I asked him how much the project would cost and we got to work raising the funds for it. This sailor stayed with us the whole year as we built a 22-foot sailboat, sang sea shanties, and in May 2018, we sailed the boat on our school trip to the Chesapeake Bay. It was epic, and if you want to catch a deeper glimpse of that journey, you can here in a film created by our friends at Radford University at the Center for Innovative Teaching and Learning. 

The journey of building and sailing a 22-foot sailboat continues to teach us. We are amazed by the magic of this project’s emergence. We are even more amazed that we actually built this boat with the leadership of our serendipitous sailor friend and sailed it across the bay. That amazement keeps us close to the boat, even as it sits in minor disrepair right now in our barn at the school.

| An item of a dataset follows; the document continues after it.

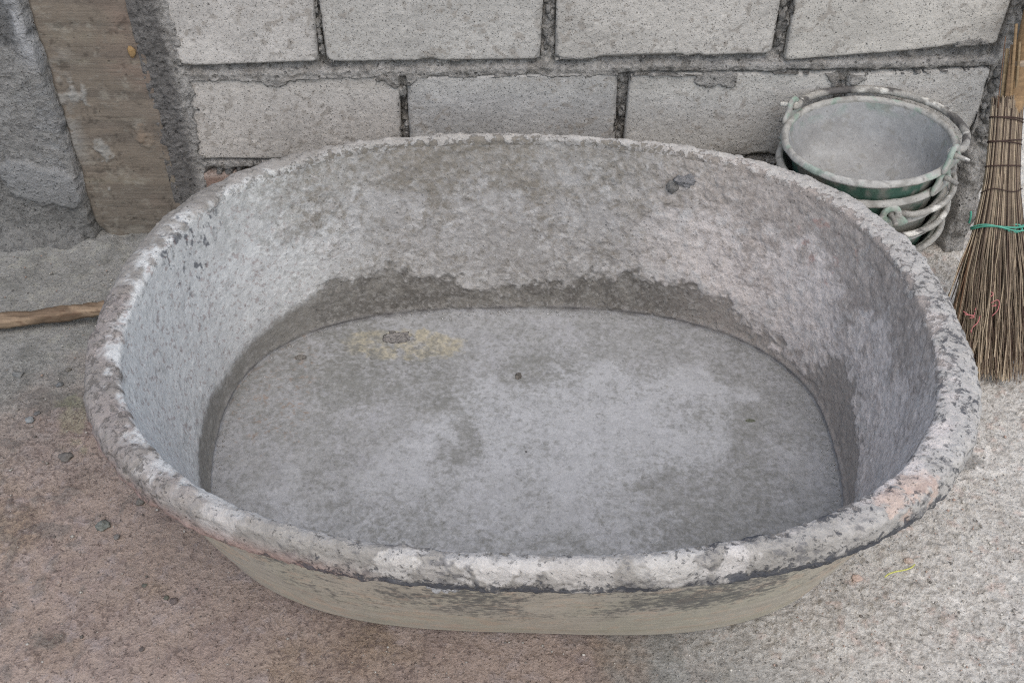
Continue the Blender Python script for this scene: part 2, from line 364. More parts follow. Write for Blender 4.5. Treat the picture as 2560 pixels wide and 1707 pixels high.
# sandy lumps on the two ends of the wall
endk = ss(-.60, -.615, X)*1.0; rec = rec-endk*((n2-.5)*.010+.003)
endr = ss(.845, .86, X); rec = rec+endr*(.008+(n1-.5)*.03+(n4-.5)*.022)
rec = rec-endr*ss(.30, .0, Z)*.035
# smears over the block edges
m = .0048*isbed+.0008*(1-isbed)+.010*ss(.45, .8, n1)*isbed+.006*(n2-.5)+.003*(n3-.5)
for cx, cz, r in ((-.21, .360, .026), (-.43, .358, .03), (.10, .385, .03), (.31, .385, .028), (.36, .365, .030), (.59, .372, .03), (.70, .40, .03), (.80, .43, .028), (.07, .38, .02), (-.33, .38, .02)):
    m = np.maximum(m, .03*blob(P, (cx, 0, cz), r, n2, .55, (1.4, 1, .7)))
m = np.maximum(m, ss(-.590, -.602, X+(n1-.5)*.03+(n3-.5)*.006)*.05)
m = np.maximum(m, blob(P, (-.615, 0, .30), .045, n2, .5, (.8, 1, 1.7))*.08)
over = ss(-.0018, .0018, s-m)
proud = -.0012-.002*n2
rec = np.where(s > 0, np.minimum(rec, proud), rec)
rec = rec*(1-over)+.045*over
Y = WY+rec
c = mix(lin(174, 170, 164), lin(150, 146, 140), n1); c = mix(c, lin(172, 168, 163), ss(.55, .8, n2)*.6)
c = mix(c, lin(124, 118, 110), ss(.55, .75, n4)*.5)
c = mix(c, lin(106, 103, 100), ss(-.60, -.62, X)*.85)
c = mix(c, lin(168, 164, 158), endr*.6)
Xd = X+endr*0
V = np.stack([Xd, Y, Z], -1)
side = V[:, -1:].copy(); sides = []
for k, dy in enumerate((.012, .03, .06, .1, .12)):
    q = V[:, -1:].copy(); q[..., 0] += .006+.012*(fbm(q+k*.05, 30, 4, 80)-.5)[...]; q[..., 1] = WY+dy+.01; sides.append(q)
V = np.concatenate([V]+sides, 1); c = np.concatenate([c]+[c[:, -1:]]*5, 1)
o = grid('mortar', V, M_MORTAR, wall, c, flip=False, alt=(c*.60, .28))

# pebbly squeezed-out lumps in the open vertical joints
LR = np.random.RandomState(3); lumpV = []; lumpF = []; lumpC = []; off = 0
for jx, z0, z1 in ((-.341, .40, .50), (.058, .41, .50), (.460, .42, .51), (-.203, .22, .35), (.195, .23, .36), (.875, .10, .5), (.872, .14, .45)):
    for k in range(9 if jx < .8 else 34):
        zc = LR.uniform(z0, z1); r = LR.uniform(.004, .0085) if jx < .8 else LR.uniform(.007, .015)
        th, ph = np.meshgrid(np.linspace(0, np.pi, 9), np.linspace(0, 2*np.pi, 12, endpoint=False), indexing='ij')
        D = np.stack([np.sin(th)*np.cos(ph), np.sin(th)*np.sin(ph), np.cos(th)], -1)
        kk = 1+.9*(fbm(D, 1.6, 3, off % 97)-.5)
        C0 = np.array([jx+LR.uniform(-.005, .005)*(1 if jx < .8 else 3), WY+LR.uniform(.008, .018)-(0 if jx < .8 else .0), zc])
        Vv = C0+D*kk[..., None]*r*np.array([.8, .8, 1.2])
        lumpV.append(Vv.reshape(-1, 3)); lumpF.append(grid_faces(9, 12, True)+off); off += 108
        lumpC.append(np.broadcast_to(mix(lin(126, 123, 118), lin(168, 165, 160), LR.rand()), Vv.shape).reshape(-1, 3))
o = raw_mesh('mortar_lumps', np.concatenate(lumpV), np.concatenate(lumpF), M_MORTAR, wall, np.concatenate(lumpC), alt=(np.concatenate(lumpC)*.6, .25)); o['kind'] = 'stuff'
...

Just last week the staff talked once again about reviving it, with the help of some of our alumni, one of whom is a sailor now and lives on a sailboat. I look forward to wherever the revival of this boat we call the Wanderer will take us next. There is always more to learn and discover. 

May the North Star of our deepest questions, visions, and callings lead us home to a sense of wonder that this world definitely needs more of, and may we all find our way to places to practice taking better care of that wonder, toward the vision of a thriving world for all.